W takich warunkach, sprzedawcy mają prawo wątpić w to, czy odmawiając obsługiwania klientów bez maseczki, nie narażają się na mandat. Policjanci mogą mieć wątpliwości za co wreszcie mandaty wręczać.
Na wstępie ustalmy rzecz najważniejszą. Według epidemiologów obowiązek noszenia maseczek w sklepach ogranicza możliwość zarażenia się. Dlatego powinniśmy je nosić, dbając o siebie i innych. Teraz wróćmy do rozbieżności i tego jak to wygląda na co dzień w sklepach.
- Realizując rozporządzenie i wykładnię ministra zdrowia, odmawiamy obsługiwania klientów bez maseczek. Wzywamy policję, ale okazuje się, że policja jest bezradna. Zatem i my nic nie możemy, a klienci frustrację związaną z tym przepisem przelewają na nas - mówi Renata Juszkiewicz, prezes Polskiej Organizacji Handlu i Dystrybucji.
Rzecznik MŚP pyta ministra
Jak dodaje, fakt, że, jak już pisaliśmy, Sąd Rejonowy w Suwałkach wymierzył grzywnę ekspedientce za to, że nie chciała obsłużyć klientki bez maseczki, dolewa oliwy do ognia. Wprawdzie odwołanie od wyroku zostanie rozpatrzone 16 września, ale i bez ostatecznego rozstrzygnięcia, sprawa pokazała jasno, że prawo jest niespójne.

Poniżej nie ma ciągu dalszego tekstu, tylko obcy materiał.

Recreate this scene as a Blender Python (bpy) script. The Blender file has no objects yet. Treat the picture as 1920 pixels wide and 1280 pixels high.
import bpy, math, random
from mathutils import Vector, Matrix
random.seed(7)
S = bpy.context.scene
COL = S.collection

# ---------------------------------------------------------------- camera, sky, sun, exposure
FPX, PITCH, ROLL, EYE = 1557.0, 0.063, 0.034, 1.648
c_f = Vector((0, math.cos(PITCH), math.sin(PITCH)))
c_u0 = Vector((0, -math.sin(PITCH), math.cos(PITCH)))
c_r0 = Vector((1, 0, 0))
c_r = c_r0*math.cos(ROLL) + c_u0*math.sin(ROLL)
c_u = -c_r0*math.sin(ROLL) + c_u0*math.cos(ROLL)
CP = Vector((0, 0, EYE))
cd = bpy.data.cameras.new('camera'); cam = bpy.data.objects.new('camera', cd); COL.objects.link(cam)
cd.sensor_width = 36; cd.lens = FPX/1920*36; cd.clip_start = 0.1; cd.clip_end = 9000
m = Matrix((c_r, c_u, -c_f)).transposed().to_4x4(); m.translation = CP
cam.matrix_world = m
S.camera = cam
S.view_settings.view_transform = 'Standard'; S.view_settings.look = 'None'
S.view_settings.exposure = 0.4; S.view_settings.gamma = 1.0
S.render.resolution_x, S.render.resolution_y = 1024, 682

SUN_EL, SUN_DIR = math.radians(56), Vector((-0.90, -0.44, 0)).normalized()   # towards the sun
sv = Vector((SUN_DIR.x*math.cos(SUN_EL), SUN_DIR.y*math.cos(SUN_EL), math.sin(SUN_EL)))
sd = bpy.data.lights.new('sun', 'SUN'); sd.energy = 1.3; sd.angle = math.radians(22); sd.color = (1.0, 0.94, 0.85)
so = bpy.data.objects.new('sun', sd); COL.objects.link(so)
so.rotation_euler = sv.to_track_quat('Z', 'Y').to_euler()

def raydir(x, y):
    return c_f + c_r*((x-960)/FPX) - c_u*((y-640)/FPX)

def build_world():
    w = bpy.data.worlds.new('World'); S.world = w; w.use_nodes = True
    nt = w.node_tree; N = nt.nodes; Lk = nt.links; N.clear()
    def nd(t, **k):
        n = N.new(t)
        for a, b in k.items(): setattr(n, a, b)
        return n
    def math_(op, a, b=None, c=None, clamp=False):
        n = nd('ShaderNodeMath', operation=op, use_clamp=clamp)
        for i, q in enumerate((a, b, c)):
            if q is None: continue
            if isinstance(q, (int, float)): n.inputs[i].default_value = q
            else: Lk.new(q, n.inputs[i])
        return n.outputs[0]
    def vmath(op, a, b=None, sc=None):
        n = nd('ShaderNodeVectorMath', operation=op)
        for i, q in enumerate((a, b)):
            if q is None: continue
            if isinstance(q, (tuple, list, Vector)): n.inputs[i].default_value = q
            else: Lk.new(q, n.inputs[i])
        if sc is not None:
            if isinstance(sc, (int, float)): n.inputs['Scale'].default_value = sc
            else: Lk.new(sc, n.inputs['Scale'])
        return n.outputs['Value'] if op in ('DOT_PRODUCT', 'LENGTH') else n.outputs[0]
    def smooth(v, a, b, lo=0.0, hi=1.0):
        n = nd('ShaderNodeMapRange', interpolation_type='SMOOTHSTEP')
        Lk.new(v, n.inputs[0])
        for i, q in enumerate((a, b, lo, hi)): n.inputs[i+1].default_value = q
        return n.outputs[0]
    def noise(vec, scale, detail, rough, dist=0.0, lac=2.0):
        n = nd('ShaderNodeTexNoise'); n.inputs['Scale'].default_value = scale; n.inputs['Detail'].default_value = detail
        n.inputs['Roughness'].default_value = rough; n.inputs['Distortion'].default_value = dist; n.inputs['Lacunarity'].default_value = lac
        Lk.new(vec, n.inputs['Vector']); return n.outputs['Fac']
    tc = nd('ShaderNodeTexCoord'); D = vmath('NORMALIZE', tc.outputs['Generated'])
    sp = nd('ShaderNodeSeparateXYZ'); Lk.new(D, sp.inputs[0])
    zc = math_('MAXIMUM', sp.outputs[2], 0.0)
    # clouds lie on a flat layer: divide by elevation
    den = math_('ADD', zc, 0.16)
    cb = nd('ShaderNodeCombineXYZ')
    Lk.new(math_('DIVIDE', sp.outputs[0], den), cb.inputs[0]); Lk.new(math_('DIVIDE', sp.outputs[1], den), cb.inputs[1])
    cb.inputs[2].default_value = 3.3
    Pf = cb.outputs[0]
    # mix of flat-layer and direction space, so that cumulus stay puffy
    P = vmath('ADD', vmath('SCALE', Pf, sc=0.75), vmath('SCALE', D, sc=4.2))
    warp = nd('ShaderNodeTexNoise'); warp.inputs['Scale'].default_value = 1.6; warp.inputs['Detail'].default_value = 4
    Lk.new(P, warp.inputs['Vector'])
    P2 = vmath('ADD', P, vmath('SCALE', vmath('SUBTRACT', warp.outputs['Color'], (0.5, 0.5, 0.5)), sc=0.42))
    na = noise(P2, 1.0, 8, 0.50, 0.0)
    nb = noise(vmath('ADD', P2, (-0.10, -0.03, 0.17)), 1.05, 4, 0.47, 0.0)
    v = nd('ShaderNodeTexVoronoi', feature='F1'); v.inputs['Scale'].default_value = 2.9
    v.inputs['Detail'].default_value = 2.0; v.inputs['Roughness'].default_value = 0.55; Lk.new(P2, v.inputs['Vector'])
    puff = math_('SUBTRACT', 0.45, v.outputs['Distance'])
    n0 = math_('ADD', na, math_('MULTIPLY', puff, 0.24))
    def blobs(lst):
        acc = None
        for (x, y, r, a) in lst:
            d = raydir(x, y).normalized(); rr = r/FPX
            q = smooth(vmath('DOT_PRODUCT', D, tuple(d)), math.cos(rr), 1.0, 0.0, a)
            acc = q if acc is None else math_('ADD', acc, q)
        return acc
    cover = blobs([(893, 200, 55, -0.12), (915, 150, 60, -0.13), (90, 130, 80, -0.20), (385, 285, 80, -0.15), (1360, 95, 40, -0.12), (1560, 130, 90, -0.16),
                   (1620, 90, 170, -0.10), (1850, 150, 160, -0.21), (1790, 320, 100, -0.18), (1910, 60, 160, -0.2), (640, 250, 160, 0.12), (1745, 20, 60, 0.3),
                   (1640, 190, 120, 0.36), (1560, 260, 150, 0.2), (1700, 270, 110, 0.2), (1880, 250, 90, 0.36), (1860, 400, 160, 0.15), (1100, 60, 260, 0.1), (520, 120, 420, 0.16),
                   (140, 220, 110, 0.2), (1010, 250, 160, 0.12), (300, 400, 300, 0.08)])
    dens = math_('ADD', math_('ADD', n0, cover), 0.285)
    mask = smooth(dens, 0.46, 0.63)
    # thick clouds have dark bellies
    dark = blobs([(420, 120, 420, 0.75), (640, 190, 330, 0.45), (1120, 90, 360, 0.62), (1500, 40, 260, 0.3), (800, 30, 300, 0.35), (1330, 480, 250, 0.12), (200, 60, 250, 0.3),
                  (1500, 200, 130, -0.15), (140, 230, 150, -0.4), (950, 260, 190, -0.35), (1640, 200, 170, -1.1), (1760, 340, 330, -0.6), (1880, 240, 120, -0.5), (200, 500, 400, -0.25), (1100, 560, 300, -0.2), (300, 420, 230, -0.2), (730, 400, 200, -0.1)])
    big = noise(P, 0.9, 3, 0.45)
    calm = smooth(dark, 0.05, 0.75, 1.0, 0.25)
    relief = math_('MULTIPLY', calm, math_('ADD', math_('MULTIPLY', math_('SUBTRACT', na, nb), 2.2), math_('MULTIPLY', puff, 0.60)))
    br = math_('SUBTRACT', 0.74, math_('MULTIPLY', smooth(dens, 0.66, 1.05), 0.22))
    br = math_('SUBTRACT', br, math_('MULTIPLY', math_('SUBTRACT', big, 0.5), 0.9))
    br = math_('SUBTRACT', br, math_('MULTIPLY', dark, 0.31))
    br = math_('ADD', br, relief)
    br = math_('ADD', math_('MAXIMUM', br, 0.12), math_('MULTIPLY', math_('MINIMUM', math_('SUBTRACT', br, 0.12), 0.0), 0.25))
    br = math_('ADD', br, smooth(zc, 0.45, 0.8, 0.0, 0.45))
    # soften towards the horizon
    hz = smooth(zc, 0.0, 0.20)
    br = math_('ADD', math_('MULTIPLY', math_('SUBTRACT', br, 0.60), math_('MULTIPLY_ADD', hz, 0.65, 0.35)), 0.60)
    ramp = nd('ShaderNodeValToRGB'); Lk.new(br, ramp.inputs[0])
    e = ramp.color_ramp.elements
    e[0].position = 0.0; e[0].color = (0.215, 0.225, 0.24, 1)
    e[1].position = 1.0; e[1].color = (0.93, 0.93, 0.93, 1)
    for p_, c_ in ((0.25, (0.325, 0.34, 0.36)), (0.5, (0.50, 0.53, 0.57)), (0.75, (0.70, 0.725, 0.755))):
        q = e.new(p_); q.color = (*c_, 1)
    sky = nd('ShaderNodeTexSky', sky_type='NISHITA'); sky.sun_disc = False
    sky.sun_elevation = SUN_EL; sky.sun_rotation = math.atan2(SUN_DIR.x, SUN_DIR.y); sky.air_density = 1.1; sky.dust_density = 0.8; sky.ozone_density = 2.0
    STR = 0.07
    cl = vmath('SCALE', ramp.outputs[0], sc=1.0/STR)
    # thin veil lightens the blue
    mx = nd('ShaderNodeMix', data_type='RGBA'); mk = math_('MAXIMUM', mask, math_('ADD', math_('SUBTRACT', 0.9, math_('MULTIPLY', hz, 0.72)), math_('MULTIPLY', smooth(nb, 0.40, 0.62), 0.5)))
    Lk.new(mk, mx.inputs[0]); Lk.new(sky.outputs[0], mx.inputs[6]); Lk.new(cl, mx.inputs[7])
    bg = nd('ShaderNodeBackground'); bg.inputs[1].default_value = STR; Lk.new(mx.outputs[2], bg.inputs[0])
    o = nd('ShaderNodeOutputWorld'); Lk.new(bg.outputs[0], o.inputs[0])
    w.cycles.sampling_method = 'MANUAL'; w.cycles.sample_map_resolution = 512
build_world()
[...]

- Dlatego popieramy wnioski rzecznika MŚP i Unii Metropolii Polskich (UMP). Prawo powinno być jednoznaczne, tak żeby każdy obywatel wiedział, że jak przyjdzie bez maseczki do sklepu, to dostanie mandat. Nie my jesteśmy strażnikami porządku prawnego kraju - dodaje Juszkiewicz.
W tym też duchu do ministra zdrowia apeluje rzecznik MŚP. W swoim liście pyta o to, czy na gruncie obowiązującego prawa pracownik jest uprawniony do samodzielnego egzekwowania od klientów obowiązku zakrywania ust i nosa.
Pyta też, czy pracownik sklepu może odmówić sprzedaży towaru klientowi bez maseczki i czy w związku z tym jest bezpieczny i nie otrzyma grzywny. W MZ poprosiliśmy o komentarz do wątpliwości rzecznika MŚP, ale do czasu opublikowania tego artykułu, nie otrzymaliśmy odpowiedzi.
Nieskuteczne egzekwowanie
Wcześniej jednak MZ jasno dawał do zrozumienia, że obowiązek zakrywania ust i nosa jest związany bezpośrednio z przepisami prawa i policja może go egzekwować. Rzecznik resortu stawał też w obronie ukaranej pracownicy. - Dalej uważam, że sprzedawcy nie powinni obsługiwać klientów bez maseczek. Tamta pani postąpiła słusznie i nie widzę problemu w dopłaceniu do jej grzywny - stwierdził.
W sprawie maseczek do MSWiA i MS apeluje też UMP, wnioskując wprost o zmianę przepisów. "Obostrzenia określone w rozporządzenia budzą poważne wątpliwości co do możliwości ich wyegzekwowania. Stąd pytanie, czy określone w nim nakazy można traktować jako przepisy porządkowe, a np. straże gminne są podmiotem uprawnionym do stosowania postępowania mandatowego" - pisze UMP.
W dalszej części listu czytamy, że UMP nie kwestionuje zasadności wprowadzenia obowiązku zakrywania twarzy, "jednak obowiązujące reguły prawne nie pozwalają na skutecznie ich egzekwowanie".
Duże wątpliwości co do przepisów ma też Konrad Młynkiewicz, radca prawny i dyrektor działu prawa administracyjnego w kancelarii Sadkowski i Wspólnicy.
Karać może tylko sanepid?
- Jedyną dopuszczalną przepisami sankcją za nieprzestrzeganie obowiązku zakrywania ust i nosa jest kara pieniężna wymierzana w drodze decyzji administracyjnej przez organy Państwowej Inspekcji Sanitarnej - mówi Młynkiewicz.
W jego ocenie policja czy straż miejska mogą jedynie sporządzić notatkę i przekazać sprawę do Inspekcji Sanitarnej. Tymczasem, jak informowała KGP w połowie sierpnia, od początku epidemii funkcjonariusze wystawili ponad 14 tys. mandatów za brak maseczek. Interpretacja prawnika sygnalizuje, że takiego mandatu można nie przyjąć, zaś dalszy ciąg sprawy w sądzie powinien być korzystny dla klienta.
Prawnik przychyla się też do wątpliwości pracowników sklepów. - Żaden przepis nie nakłada na pracowników sklepów, czy na prowadzących taką placówkę obowiązku weryfikacji, czy klienci przestrzegają wymogu zakrywania ust i nosa - mówi Konrad Młynkiewicz.
Jak podkreśla, sklepy muszą jedynie zapewnić środki dezynfekcji rąk lub rękawiczki dla klientów i muszą co najmniej raz na godzinę, dezynfekować stanowiska kasowe lub stanowiska obsługi.